При всей тотальной увлеченности футболом находилось время и для других занятий. У нас в школе был учитель Мыкола Пантелеймонович, он играл на скрипке и рисовал картины. Наш сельский хор доярок ему удалось вывести в народные капеллы Украины, и в школе он организовал хор мальчиков. Однажды мы вышли на сцену, где я должен был запевать один, но мой закадычный дружочек Вова Тищенко тоже вдруг заголосил запев этой песни! Я стал его дергать за рукав, чтобы он заткнулся, – вы можете сейчас представить, как это смотрелось из зала. Вовка потом плакал за кулисами, а я, будучи тогда возмущенным до предела, всю оставшуюся жизнь сгораю от стыда.
На уроках пения я сидел на первой парте, и вот однажды, когда меня в ухо укусила пчела, я был особенно вертляв. Это не укрылось от внимания педагога, который, кроме скрипки, имел еще и смычок… Мое правое ухо до сих пор трепещет, как крыло мотылька. Случай со смычком меня нисколько не смутил, и сейчас вы поймете почему.

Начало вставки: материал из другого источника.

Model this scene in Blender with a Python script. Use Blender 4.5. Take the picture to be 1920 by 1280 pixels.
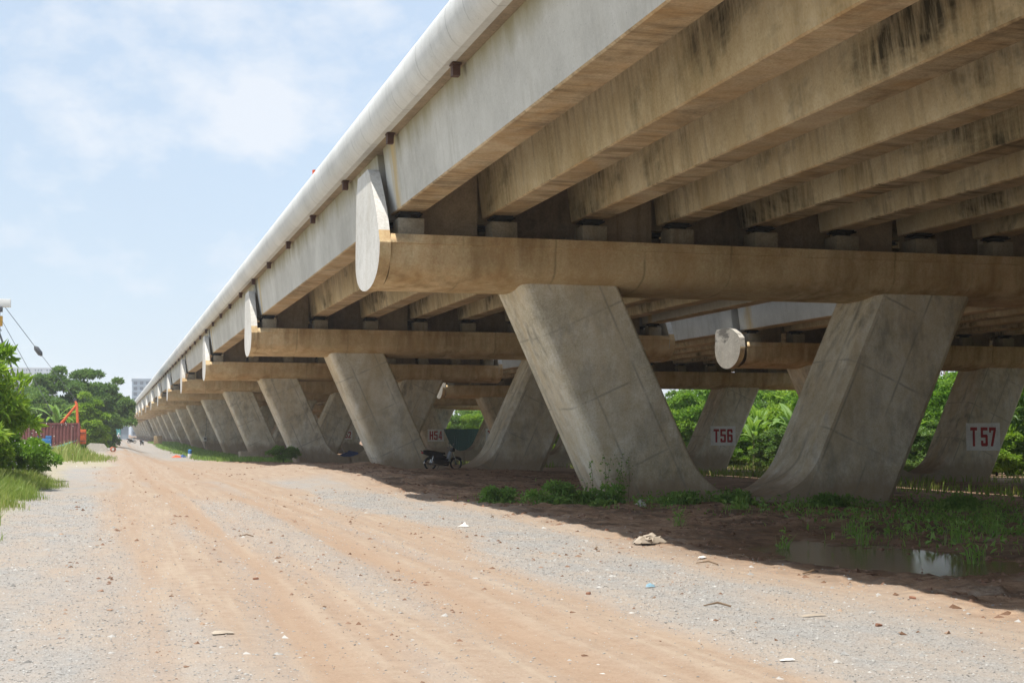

Был у нас еще один учитель, Виктор, с уже знакомым вам отчеством Каленикович. Вел географию, хотя по природе своей он был кавалерист, еще с гражданской. Вместо шашки у Виктора Калениковича была буковая указка, которой он очень гордился. Дети – существа непоседливые, а на уроках Виктора Калениковича это особенно сказывалось. Учителю такое поведение класса, естественно, нравиться не могло. И тогда он выхватывал свою буковую шашку и начинал рубить направо и налево. В основном – не волнуйтесь! – мы уворачивались. И вот однажды случилось страшное: кто-то из учеников все-таки улучил момент и сломал необычайной прочности буковую указку, хотя учитель с ней не расставался, кажется, даже ночью. Лицо бывшего кавалериста даже сегодня описать невозможно. А ведь я еще раз виноват перед ним, когда отстал от автобуса в районном центре, куда мы поехали на олимпиаду по географии. Виктору Калениковичу потом за это влетело. Мне же ночью восемнадцать километров обратно пришлось идти пешком: темень была кромешная, да и дорога далеко не асфальт.